** Start **

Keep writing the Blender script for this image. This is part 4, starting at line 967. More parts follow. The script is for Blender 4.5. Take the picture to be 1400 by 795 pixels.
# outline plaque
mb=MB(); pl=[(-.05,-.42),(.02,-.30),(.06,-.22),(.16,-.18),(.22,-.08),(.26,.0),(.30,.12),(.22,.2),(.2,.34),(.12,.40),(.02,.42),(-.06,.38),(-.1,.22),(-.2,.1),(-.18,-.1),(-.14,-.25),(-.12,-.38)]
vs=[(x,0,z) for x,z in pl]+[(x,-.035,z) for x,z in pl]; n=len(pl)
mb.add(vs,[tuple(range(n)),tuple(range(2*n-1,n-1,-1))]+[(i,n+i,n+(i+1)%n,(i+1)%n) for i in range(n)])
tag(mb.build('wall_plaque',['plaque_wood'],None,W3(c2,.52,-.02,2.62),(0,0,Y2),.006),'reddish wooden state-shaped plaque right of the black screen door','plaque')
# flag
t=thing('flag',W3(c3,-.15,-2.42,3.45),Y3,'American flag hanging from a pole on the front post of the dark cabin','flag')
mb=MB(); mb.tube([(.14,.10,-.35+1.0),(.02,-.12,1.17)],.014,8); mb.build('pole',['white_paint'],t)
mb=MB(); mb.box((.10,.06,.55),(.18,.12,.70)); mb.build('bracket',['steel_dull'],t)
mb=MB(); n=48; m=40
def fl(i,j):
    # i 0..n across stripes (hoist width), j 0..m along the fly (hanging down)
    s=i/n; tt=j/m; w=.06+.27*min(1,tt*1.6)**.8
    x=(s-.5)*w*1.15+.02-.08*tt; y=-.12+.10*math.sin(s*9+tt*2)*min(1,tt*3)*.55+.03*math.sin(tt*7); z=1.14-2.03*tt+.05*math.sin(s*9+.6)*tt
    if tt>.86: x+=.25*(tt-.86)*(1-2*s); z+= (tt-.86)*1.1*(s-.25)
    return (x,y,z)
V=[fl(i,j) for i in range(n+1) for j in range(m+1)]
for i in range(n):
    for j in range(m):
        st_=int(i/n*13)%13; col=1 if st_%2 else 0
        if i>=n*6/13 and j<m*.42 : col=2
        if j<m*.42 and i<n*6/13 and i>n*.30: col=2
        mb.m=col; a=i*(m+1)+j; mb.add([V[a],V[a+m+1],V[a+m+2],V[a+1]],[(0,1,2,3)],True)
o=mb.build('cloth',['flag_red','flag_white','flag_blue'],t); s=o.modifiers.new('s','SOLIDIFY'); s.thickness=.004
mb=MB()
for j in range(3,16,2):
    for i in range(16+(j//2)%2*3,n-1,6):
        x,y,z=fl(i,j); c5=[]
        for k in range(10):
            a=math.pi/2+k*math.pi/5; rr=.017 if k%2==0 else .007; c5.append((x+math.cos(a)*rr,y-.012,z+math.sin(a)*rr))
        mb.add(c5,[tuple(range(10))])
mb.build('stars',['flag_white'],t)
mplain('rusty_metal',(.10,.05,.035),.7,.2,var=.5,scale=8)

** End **

EXERCISE TASK
Reproduce the material in full, with no word added or dropped.

REPLY TO THE TASK
Keep writing the Blender script for this image. This is part 4, starting at line 967. More parts follow. The script is for Blender 4.5. Take the picture to be 1400 by 795 pixels.
# outline plaque
mb=MB(); pl=[(-.05,-.42),(.02,-.30),(.06,-.22),(.16,-.18),(.22,-.08),(.26,.0),(.30,.12),(.22,.2),(.2,.34),(.12,.40),(.02,.42),(-.06,.38),(-.1,.22),(-.2,.1),(-.18,-.1),(-.14,-.25),(-.12,-.38)]
vs=[(x,0,z) for x,z in pl]+[(x,-.035,z) for x,z in pl]; n=len(pl)
mb.add(vs,[tuple(range(n)),tuple(range(2*n-1,n-1,-1))]+[(i,n+i,n+(i+1)%n,(i+1)%n) for i in range(n)])
tag(mb.build('wall_plaque',['plaque_wood'],None,W3(c2,.52,-.02,2.62),(0,0,Y2),.006),'reddish wooden state-shaped plaque right of the black screen door','plaque')
# flag
t=thing('flag',W3(c3,-.15,-2.42,3.45),Y3,'American flag hanging from a pole on the front post of the dark cabin','flag')
mb=MB(); mb.tube([(.14,.10,-.35+1.0),(.02,-.12,1.17)],.014,8); mb.build('pole',['white_paint'],t)
mb=MB(); mb.box((.10,.06,.55),(.18,.12,.70)); mb.build('bracket',['steel_dull'],t)
mb=MB(); n=48; m=40
def fl(i,j):
    # i 0..n across stripes (hoist width), j 0..m along the fly (hanging down)
    s=i/n; tt=j/m; w=.06+.27*min(1,tt*1.6)**.8
    x=(s-.5)*w*1.15+.02-.08*tt; y=-.12+.10*math.sin(s*9+tt*2)*min(1,tt*3)*.55+.03*math.sin(tt*7); z=1.14-2.03*tt+.05*math.sin(s*9+.6)*tt
    if tt>.86: x+=.25*(tt-.86)*(1-2*s); z+= (tt-.86)*1.1*(s-.25)
    return (x,y,z)
V=[fl(i,j) for i in range(n+1) for j in range(m+1)]
for i in range(n):
    for j in range(m):
        st_=int(i/n*13)%13; col=1 if st_%2 else 0
        if i>=n*6/13 and j<m*.42 : col=2
        if j<m*.42 and i<n*6/13 and i>n*.30: col=2
        mb.m=col; a=i*(m+1)+j; mb.add([V[a],V[a+m+1],V[a+m+2],V[a+1]],[(0,1,2,3)],True)
o=mb.build('cloth',['flag_red','flag_white','flag_blue'],t); s=o.modifiers.new('s','SOLIDIFY'); s.thickness=.004
mb=MB()
for j in range(3,16,2):
    for i in range(16+(j//2)%2*3,n-1,6):
        x,y,z=fl(i,j); c5=[]
        for k in range(10):
            a=math.pi/2+k*math.pi/5; rr=.017 if k%2==0 else .007; c5.append((x+math.cos(a)*rr,y-.012,z+math.sin(a)*rr))
        mb.add(c5,[tuple(range(10))])
mb.build('stars',['flag_white'],t)
mplain('rusty_metal',(.10,.05,.035),.7,.2,var=.5,scale=8)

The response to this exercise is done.